=== Data section ===
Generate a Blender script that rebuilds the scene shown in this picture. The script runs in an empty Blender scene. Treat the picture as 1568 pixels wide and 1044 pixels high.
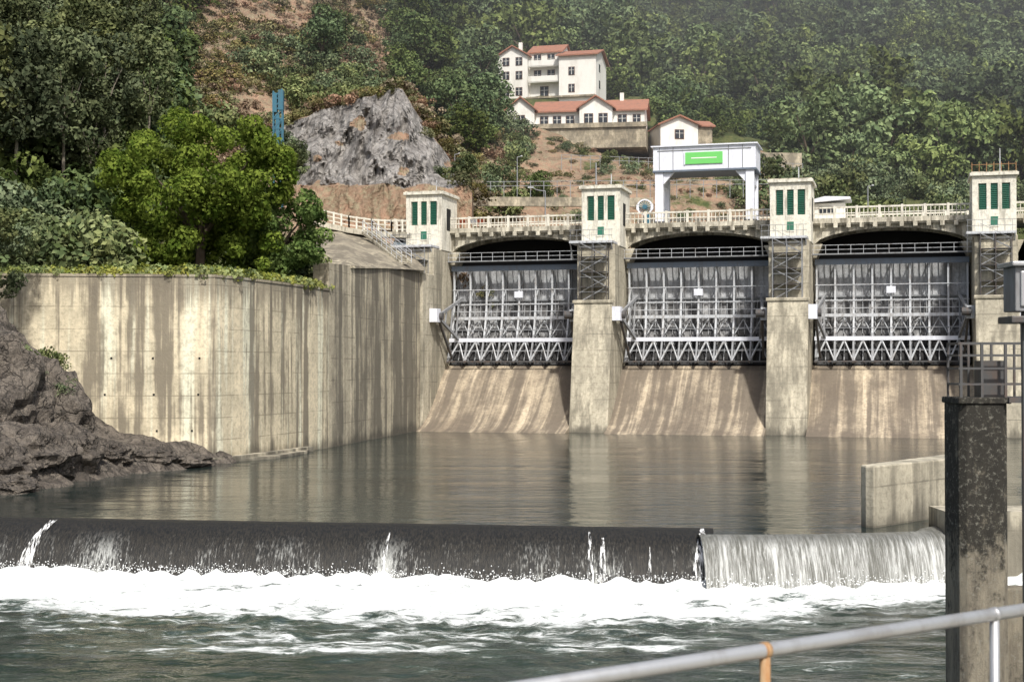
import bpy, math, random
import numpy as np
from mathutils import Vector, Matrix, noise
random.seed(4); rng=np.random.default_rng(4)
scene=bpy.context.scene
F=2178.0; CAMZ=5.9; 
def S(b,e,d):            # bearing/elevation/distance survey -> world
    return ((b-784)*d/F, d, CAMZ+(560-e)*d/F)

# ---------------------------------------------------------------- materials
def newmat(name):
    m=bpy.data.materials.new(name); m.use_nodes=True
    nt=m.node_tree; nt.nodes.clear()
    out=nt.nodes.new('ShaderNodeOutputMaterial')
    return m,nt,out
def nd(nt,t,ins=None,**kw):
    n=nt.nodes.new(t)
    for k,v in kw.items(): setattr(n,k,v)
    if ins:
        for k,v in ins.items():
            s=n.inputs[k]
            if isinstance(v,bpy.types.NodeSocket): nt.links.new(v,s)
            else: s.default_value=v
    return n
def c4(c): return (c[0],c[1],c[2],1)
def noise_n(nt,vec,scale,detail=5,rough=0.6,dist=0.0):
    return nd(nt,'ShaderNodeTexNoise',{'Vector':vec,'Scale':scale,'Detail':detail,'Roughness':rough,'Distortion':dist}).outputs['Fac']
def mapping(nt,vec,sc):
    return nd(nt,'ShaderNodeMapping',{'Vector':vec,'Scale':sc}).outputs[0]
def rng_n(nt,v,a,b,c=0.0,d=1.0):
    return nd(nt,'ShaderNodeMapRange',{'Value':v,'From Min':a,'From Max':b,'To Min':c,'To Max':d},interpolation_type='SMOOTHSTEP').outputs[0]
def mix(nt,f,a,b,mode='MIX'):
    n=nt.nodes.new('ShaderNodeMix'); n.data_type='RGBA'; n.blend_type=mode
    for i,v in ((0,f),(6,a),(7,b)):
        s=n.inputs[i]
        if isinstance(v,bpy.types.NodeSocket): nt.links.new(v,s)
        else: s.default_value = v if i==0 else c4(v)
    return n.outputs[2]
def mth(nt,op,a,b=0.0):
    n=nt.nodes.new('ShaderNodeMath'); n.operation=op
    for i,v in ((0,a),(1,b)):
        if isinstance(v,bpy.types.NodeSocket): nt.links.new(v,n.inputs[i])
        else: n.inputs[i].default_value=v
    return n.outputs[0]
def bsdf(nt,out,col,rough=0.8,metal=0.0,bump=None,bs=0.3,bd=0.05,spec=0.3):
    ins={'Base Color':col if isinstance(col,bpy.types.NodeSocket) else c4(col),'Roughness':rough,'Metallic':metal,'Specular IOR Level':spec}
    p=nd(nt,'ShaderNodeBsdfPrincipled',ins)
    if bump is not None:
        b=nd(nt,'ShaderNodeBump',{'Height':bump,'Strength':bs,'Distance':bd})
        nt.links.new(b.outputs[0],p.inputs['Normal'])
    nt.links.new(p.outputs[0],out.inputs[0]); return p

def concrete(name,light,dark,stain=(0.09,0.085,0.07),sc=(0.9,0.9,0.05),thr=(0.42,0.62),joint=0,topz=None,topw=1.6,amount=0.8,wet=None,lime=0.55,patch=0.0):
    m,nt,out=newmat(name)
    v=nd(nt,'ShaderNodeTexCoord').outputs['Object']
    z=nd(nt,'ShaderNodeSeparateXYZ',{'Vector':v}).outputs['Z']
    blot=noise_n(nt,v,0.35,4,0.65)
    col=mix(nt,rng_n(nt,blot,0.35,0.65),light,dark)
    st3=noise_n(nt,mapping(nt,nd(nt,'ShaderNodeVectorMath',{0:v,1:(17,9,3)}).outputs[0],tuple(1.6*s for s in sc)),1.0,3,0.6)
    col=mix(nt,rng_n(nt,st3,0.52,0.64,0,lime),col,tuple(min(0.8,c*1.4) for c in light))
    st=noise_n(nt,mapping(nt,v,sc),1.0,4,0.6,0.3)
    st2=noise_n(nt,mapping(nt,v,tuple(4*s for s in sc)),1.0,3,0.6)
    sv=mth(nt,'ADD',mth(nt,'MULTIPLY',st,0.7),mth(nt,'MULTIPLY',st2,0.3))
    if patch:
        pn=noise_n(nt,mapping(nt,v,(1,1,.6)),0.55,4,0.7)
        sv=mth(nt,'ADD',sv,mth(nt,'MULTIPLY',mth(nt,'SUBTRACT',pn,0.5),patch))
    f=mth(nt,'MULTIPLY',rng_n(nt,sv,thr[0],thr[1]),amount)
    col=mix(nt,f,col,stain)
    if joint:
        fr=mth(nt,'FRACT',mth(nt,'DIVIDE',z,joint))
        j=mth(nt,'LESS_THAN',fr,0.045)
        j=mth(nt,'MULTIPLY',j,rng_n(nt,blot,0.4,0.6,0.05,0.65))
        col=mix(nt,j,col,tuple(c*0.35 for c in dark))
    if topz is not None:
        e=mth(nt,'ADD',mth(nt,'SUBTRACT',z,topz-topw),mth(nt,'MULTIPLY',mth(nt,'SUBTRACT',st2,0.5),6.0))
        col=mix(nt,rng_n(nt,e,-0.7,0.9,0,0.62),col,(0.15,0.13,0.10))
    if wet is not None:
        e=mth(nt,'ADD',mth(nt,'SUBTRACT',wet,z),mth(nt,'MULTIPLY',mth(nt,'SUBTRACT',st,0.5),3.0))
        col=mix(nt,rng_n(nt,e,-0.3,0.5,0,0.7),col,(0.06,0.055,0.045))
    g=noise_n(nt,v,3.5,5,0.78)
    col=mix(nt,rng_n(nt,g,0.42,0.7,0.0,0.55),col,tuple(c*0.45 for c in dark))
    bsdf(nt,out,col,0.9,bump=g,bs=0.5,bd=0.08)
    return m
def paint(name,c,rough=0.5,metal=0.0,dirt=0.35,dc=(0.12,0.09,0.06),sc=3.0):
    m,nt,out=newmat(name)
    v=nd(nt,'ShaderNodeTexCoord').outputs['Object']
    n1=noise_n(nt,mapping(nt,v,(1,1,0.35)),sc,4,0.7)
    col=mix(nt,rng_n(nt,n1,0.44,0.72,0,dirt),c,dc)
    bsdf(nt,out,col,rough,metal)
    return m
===
Exactly reproduce the run of lines from the start of the listing through the line with "return ((b-784)*d/F, d, CAMZ+(560-e)*d/F)", inclusive; pictures are not copied.

▶ **Full answer**:
Generate a Blender script that rebuilds the scene shown in this picture. The script runs in an empty Blender scene. Treat the picture as 1568 pixels wide and 1044 pixels high.
import bpy, math, random
import numpy as np
from mathutils import Vector, Matrix, noise
random.seed(4); rng=np.random.default_rng(4)
scene=bpy.context.scene
F=2178.0; CAMZ=5.9; 
def S(b,e,d):            # bearing/elevation/distance survey -> world
    return ((b-784)*d/F, d, CAMZ+(560-e)*d/F)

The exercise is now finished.